Wrestling fans rejoice


Morgan DouglasSports Editor

On Sept. 5, a sold out Now Arena just outside Chicago was packed with professional wrestling fans chanting ‘Yes! Yes! Yes!’ Somewhere, Vince McMahon was screaming ‘No! No! No!’ 

For the first time in over two decades, World Wrestling Entertainment (WWE) has actual competition in the form of All Elite Wrestling (AEW). 

AEW’s most recent pay-per-view, All Out from Sept. 5, saw the in-ring return of former WWE champion and UFC fighter CM Punk, seven years after he walked out of WWE due to frustrations with the company. 

All Out did the best buy pay-per-view buy rate in the company’s history, according to AEW President Tony Khan. 

In addition to Punk’s well-executed and exciting return match against up-and-comer Darby Allin, the show also saw the AEW debuts of several former WWE wrestlers.  

Ruby Soho (f.k.a. Ruby Riott) appeared during the women’s battle royal to bolster what has been an underwhelming women’s division to this point. 

The big fish to debut at All Out though were Adam Cole, the former face of WWE NXT, and Bryan Danielson (f.k.a. Daniel Bryan), founder of the ‘Yes Movement’, and dear to wrestling fans across the globe. 

When Danielson’s ‘Ride of the Valkyries’ entrance music hit, the crowd came unglued. They were throwing babies in the air. 

In one night, AEW debuted three of the top stars from WWE’s television over the past 10 plus years. It was basically the pro wrestling equivalent of LeBron James and Chris Bosh joining Dwyane Wade in Miami to play for the Heat, only AEW is based out of Jacksonville, Fl. 

Tony Khan is the son of Shahid Khan, billionaire owner of the Jacksonville Jaguars and the Fulham Football Club of the English Premier League. They have more money than the federal government, they know business, and love sport. 

Not since the days of the mid-to-late nighties when billionaire Ted Turner backed World Championship Wrestling (WCW) has McMahon, CEO and chairman of WWE, had actual competition in terms of star power, in-ring talent, and most importantly to him, television ratings. 

AEW’s follow-up to All Out was their weekly show, Dynamite, which airs Wednesday nights. Sept. 8’s episode of Dynamite drew 1.319 million viewers, according to Showbuzz Daily, ratings went up 25.98% from the previous week. 

Near as important nowadays are the ratings in the key demographic, ages 18-49. Sept. 8’s episode of Dynamite defeated WWE’s flagship program Monday Night Raw in the key demographic for the first time in history. 

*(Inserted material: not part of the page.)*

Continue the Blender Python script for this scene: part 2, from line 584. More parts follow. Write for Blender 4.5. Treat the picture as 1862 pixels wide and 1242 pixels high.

All of this is not to say WWE’s goose is cooked or anything like that. My expectations for AEW have been tempered ever since the first show they put on in May 2019, but for the first time, I can honestly and objectively say they have the momentum. 

WWE has been trimming their talent roster for years to save at the margins, and possibly gear up for a potential sale, but this is a story for another day. During the time, AEW has been Ellis Island for former WWE wrestlers. 

All those wrestlers to jump ship had not really moved the ratings needle though. But CM Punk and Bryan Danielson are major names in the world of pro wrestling, and with possibly more names to come, like Ric Flair, AEW has the chance to make a major leap forward while WWE ratings decline as they continue to run off viewers and wrestlers alike. 

WWE is on the verge of desperation trying to create new stars, and in the interim are using older guys like John Cena, Goldberg and Brock Lesnar to draw crowds and ratings. AEW is just buying up everyone else. McMahon may be a billionaire, but Khan can buy and sell him multiple times over. 

AEW is far from perfect, it should be said. In fact, it is often a poorly booked wrestling show, making little sense from week to week, in my opinion.  

Before Punk, Danielson and Cole showed up, AEW did not have anybody who could draw serious ratings or money consistently on a mainstream basis like The Rock or ‘Stone Cold’ Steve Austin. They did not have anyone who could draw money with paper and green crayons. 

Now is another chance for AEW, and the lifelong pro wrestling fan in me hopes they do not blow it like they have with almost everything else they have done. Still, it must be said, this is an exciting time to be a fan.